(Approx.) Great Britain Electricity Generation charts
Since I got back to the UK, I’ve been trying to understand and take more of an interest in what’s going on here again (although unfortunately, that’s often somewhat depressing across the political spectrum), and one area I’ve been looking into is Electricity generation (and prices!) for Great Britain.
There’s a large amount of renewable electricity generation from Solar and Wind these days, but it’s obviously highly variable with the weather, the time of year (i.e. day length for Solar) and cloud cover, so Natural Gas generation is still used to “top up” demand (often to very significant proportions), but these days Coal and Oil don’t appear to be used any more (Gas is the cleaner alternative and can be spooled up very quickly when needed).
There are a number of nice live dashboards people have made showing the data summary - National Grid: Live and Live GB Electricity Generation being two good ones, and there are free data feeds from a variety of different sources (although some of the values are estimates for certain things).
Very few of the existing dashboard sites appear to have detailed long-term historical chart data - they seem to either approximate it with daily averages further back in time, or just limit the history duration - and the fidelity of some of the charts is often quite limited due to filtering (somewhat understandably given some of the limitations of the source data), so I decided to try setting up a data storage and chart generation setup to scratch this itch for myself.
Given I also wanted high-fidelity charts (non-interactive for the moment), I decided to use Python for this given how nice matplotlib charts are (especially when using seaborn styling), as I had also been meaning to dust some of the cobwebs off my Python skills that I hadn’t seriously used for almost two years, and I was similarly keen to play around with some of the newer Python tooling like uv, which is a more recent Python package and project management tool, which is written in Rust and is much faster than PIP.
There’s no single central source for a complete breakdown of electricity generation source data in Great Britain - the closest to that seems to be Elexon who provide regular snapshots (every 5 minutes) via data APIs of various different aspects of electricity generation and interconnect transfers, however there’s no single API that returns all generation sources, and some data sets are non-complete, in that they don’t include full Wind power numbers and don’t have any Solar power numbers. There are forecast APIs which estimate these numbers more accurately, but they’re only updated every 30 mins, so in the end I decided to use a different source for the Solar (PV) generation which is Sheffield Solar which is also an estimate, but seems to be updated more regularly.

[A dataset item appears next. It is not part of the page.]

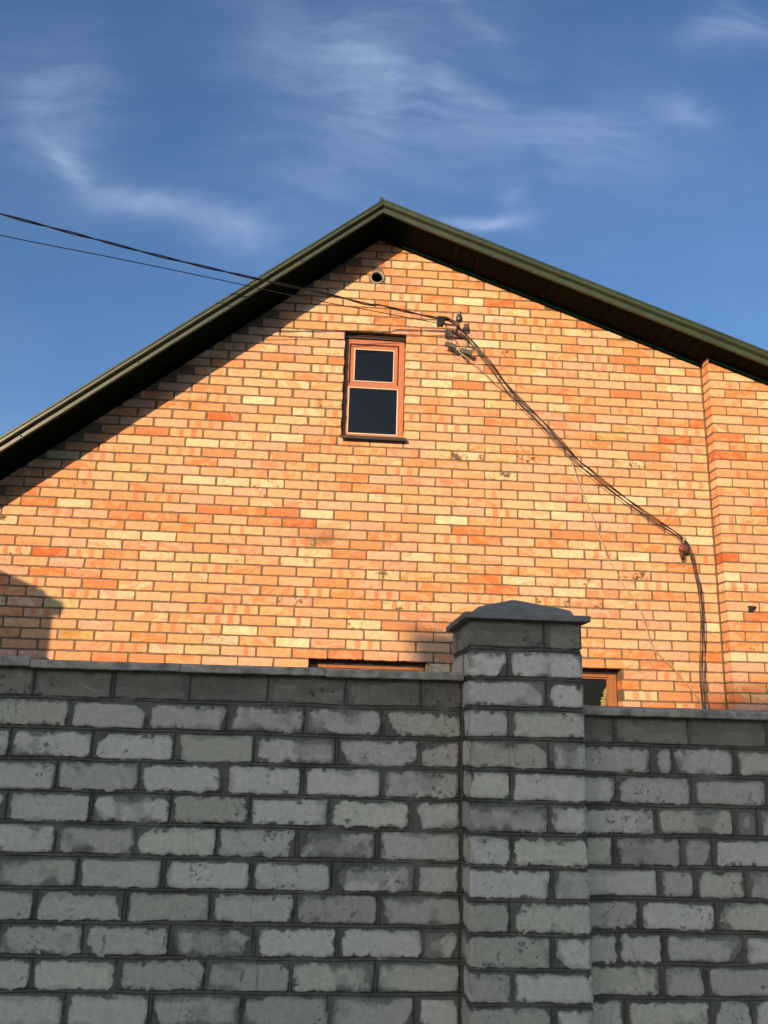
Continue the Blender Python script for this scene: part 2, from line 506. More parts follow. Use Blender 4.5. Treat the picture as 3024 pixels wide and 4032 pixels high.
def masonry(sx, zz, rows, seed, dark_rows=(), corners=()):
    """grey silicate bricks with smeared, tooled mortar. sx, zz: 1-D coordinates. rows: (zb, zt, joints).
    returns height (metres out of the wall) and colour for the grid."""
    rs = random.Random(seed)
    S, Z = np.meshgrid(sx, zz)
    S = S.astype(np.float32); Z = Z.astype(np.float32)
    wx = (fbm(S, Z, 16, seed + 1, 3, 0.45) - 0.5) * 0.014
    wz = (fbm(S, Z, 16, seed + 2, 3, 0.45) - 0.5) * 0.009
    rag = (fbm(S, Z, 38, seed + 3, 5, 0.72) - 0.5)
    D = np.full(S.shape, 0.05, np.float32)
    V = np.zeros(S.shape + (3,), np.float32) + 0.4
    SM = np.zeros(S.shape, np.float32)                       # smearing of mortar over the face
    G = np.zeros(S.shape, np.float32)                        # tooled grooves
    wob = (vnoise(S, Z, 9, seed + 5) - 0.5) * 0.006
    for ri, (zb, zt, js) in enumerate(rows):
        zi0, zi1 = np.searchsorted(zz, zb - 0.012), np.searchsorted(zz, zt + 0.012)
        js = sorted(js)
        for a, b_ in zip(js[:-1], js[1:]):
            i0, i1 = np.searchsorted(sx, a - 0.004), np.searchsorted(sx, b_ + 0.004)
            if i1 <= i0 or zi1 <= zi0:
                continue
            sl = (slice(zi0, zi1), slice(i0, i1))
            ja = 0.0075 + rs.random() * 0.008
            jb = 0.0075 + rs.random() * 0.008
            if any(abs(a - c) < 1e-6 for c in corners): ja = -0.006
            if any(abs(b_ - c) < 1e-6 for c in corners): jb = -0.006
            jt, jd = 0.0085 + rs.random() * 0.006, 0.0065 + rs.random() * 0.005
            cx, cz = (a + ja + b_ - jb) / 2, (zb + jd + zt - jt) / 2
            hx, hz = (b_ - jb - a - ja) / 2, (zt - jt - zb - jd) / 2
            px, pz = S[sl] + wx[sl] - cx, Z[sl] + wz[sl] - cz
            r = 0.005 + rs.random() * 0.014
            if hx < 0.02: r = min(r, 0.008)
            qx, qz = np.abs(px) - hx + r, np.abs(pz) - hz + r
            d = np.sqrt(np.maximum(qx, 0) ** 2 + np.maximum(qz, 0) ** 2) + np.minimum(np.maximum(qx, qz), 0) - r
            for sxn in (-1, 1):                             # mortar wiped across a corner
                for szn in (-1, 1):
                    if rs.random() < 0.16:
                        ang = rs.uniform(0.2, 1.1)
                        nx, nz = sxn * math.cos(ang), szn * math.sin(ang)
                        c = hx * abs(nx) + hz * abs(nz) - rs.uniform(0.006, 0.028)
                        d = np.maximum(d, nx * px + nz * pz - c)
            d = d + rag[sl] * (0.010 + 0.022 * rs.random() ** 2)
            t = rs.random()
            val = 0.47 + 0.20 * t
            warm = rs.random()
            cc = np.array([val * 1.36, val * 1.14, val * 0.82])
            if warm < 0.06: cc = np.array([0.66, 0.545, 0.39]) * rs.uniform(0.85, 1.1)
            elif warm < 0.25: cc *= np.array([0.97, 0.98, 0.90])
            if ri in dark_rows:
                cc = np.array([0.255, 0.205, 0.140]) * rs.uniform(0.80, 1.2)
            better = d < D[sl]
            D[sl] = np.where(better, d, D[sl])
            V[sl] = np.where(better[..., None], cc.astype(np.float32), V[sl])
            sm = rs.random() ** 2.3
            if ri in dark_rows: sm = 0.35 + 0.3 * rs.random()
            SM[sl] = np.where(better, sm, SM[sl])
            # tooled vertical joint to the right of this brick
            zin = (Z[sl] > zb + 0.003) & (Z[sl] < zt - 0.003)
            wv = wob[sl]
            for o in (-0.0052, 0.0052):
                g = np.exp(-((S[sl] + wv - b_ - o) / 0.0022) ** 2) * zin
                G[sl] = np.maximum(G[sl], g)
        i = (slice(max(zi0 - 4, 0), zi1), slice(None))
        for o in (-0.0038, 0.0056):
            g = np.exp(-((Z[i] + wob[i] * 0.8 - zb - o) / 0.0021) ** 2)
            G[i] = np.maximum(G[i], g * 0.9)
    mask = sstep(0.0022, -0.0022, D)
    # faces: stains, wiped cement, pits, lumps of squeezed-out mortar hanging over the edges
    lump = sstep(0.60, 0.72, fbm(S, Z, 42, seed + 61, 3, 0.5)) * sstep(0.45, 0.62, fbm(S, Z, 9, seed + 62, 2))
    mask = mask * (1 - lump * sstep(-0.016, -0.004, D))
    n1 = fbm(S, Z, 14, seed + 11, 5, 0.6)
    n2 = fbm(S, Z, 40, seed + 12, 5, 0.65)
    edge = sstep(-0.017, 0.003, D + (n1 - 0.5) * 0.045 + (n2 - 0.5) * 0.022) ** 1.3
    haze = sstep(0.62 - 0.22 * SM, 0.80 - 0.15 * SM, n1)
    wash = np.clip(edge * (0.34 + 0.45 * SM) + haze * 0.50 * (0.25 + SM), 0, 0.88)
    mort = np.array([0.180, 0.158, 0.108], np.float32) * (0.55 + 0.90 * fbm(S, Z, 13, seed + 13, 5, 0.62)[..., None])
    mort = mort * (0.86 + 0.28 * fbm(S, Z, 150, seed + 15, 3)[..., None])
    face = V * (0.92 + 0.16 * n1[..., None]) * (0.96 + 0.08 * n2[..., None])
    face = face * (1 - wash[..., None]) + (mort * 1.3) * wash[..., None]
    for ri in dark_rows:                                     # tide marks in the darker top course
        zb, zt = rows[ri][:2]
        inrow = ((Z > zb) & (Z < zt)).astype(np.float32)
        tl = zb + (zt - zb) * (0.25 + 0.9 * (fbm(S, Z, 6, seed + 51, 3) - 0.2))
        dz = Z - tl + (n2 - 0.5) * 0.006
        lift = 0.45 * np.exp(-(dz / 0.0045) ** 2) * sstep(0.45, 0.62, n1) + 0.22 * sstep(0.0, 0.012, -dz)
        face = face * (1 + (lift * inrow)[..., None])
    pit = sstep(0.66, 0.74, fbm(S, Z, 75, seed + 21, 3, 0.7)) * sstep(0.60, 0.80, fbm(S, Z, 8, seed + 22, 2))
    face = face * (1 - 0.6 * pit[..., None])
    crack = np.exp(-(np.abs(fbm(S, Z * 0.35, 7, seed + 31) - 0.5) / 0.0035) ** 2) * sstep(0.66, 0.72, vnoise(S, Z, 3.5, seed + 32))
    face = face * (1 - 0.45 * crack[..., None])
    col = face * mask[..., None] + mort * (1 - mask[..., None])
    smear = sstep(0.010, 0.0, np.abs(D - 0.003)) * (n2 - 0.35) * 0.003
    H = mask * (n1 * 0.0016 + n2 * 0.0008 - pit * 0.0015 - crack * 0.001) + (1 - mask) * (-0.0010 + (n2 - 0.5) * 0.0022 + smear)
    G = G * (1 - mask) * sstep(0.20, 0.42, fbm(S, Z, 11, seed + 41))
    col = col * (1 - 0.22 * G[..., None])
    H = H - G * 0.0095
    return H.astype(np.float32), np.clip(col, 0.01, 1).astype(np.float32)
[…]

For the moment, I’m using those two data sources for all generation types - note however this does mean that the numbers for Wind generation are lower (often by around 15%-20% I think) than the actual true Wind generation values, as the source data doesn’t included “embedded” wind farms. I’m also not including any of the Interconnector transfer amounts (which can be positive or negative depending on the direction of transfer) to neighbouring countries, which means the charts aren’t an accurate display of Demand of electricity generation in Great Britain.
So I now have an application setup where data is gathered every 5 minutes from the data source APIs, stored in an SQLite DB, and then I can query the data from a FastAPI-implemented API, which is then fed into matplotlib to plot the above charts locally. The server is running in a Podman container.
I think the stacked area chart looks nice, but obviously suffers from the typical read-ability issues stacked charts can suffer from in terms of gauging absolute magnitude, especially when offsets to lower data series happen significantly in a short space of time, and distort or squeeze the rest of the chart, but it does allow to roughly see overall trends during the day and through a week.
I am tempted to in the future try and additionally store some weather data (temperature and wind speed) for a variety of different locations around the country to see if plotting those against the Generation values (Demand values would arguably be better) would show likely correlations, i.e. more electricity use when it’s colder for heating (probably not that much AC in the UK) and more wind generation when it’s windier.
I’d also like to play around a bit with interactive JS/Canvas charts and see if it’s possible to have something that’s close to the presentation and fidelity of the matplotlib charts.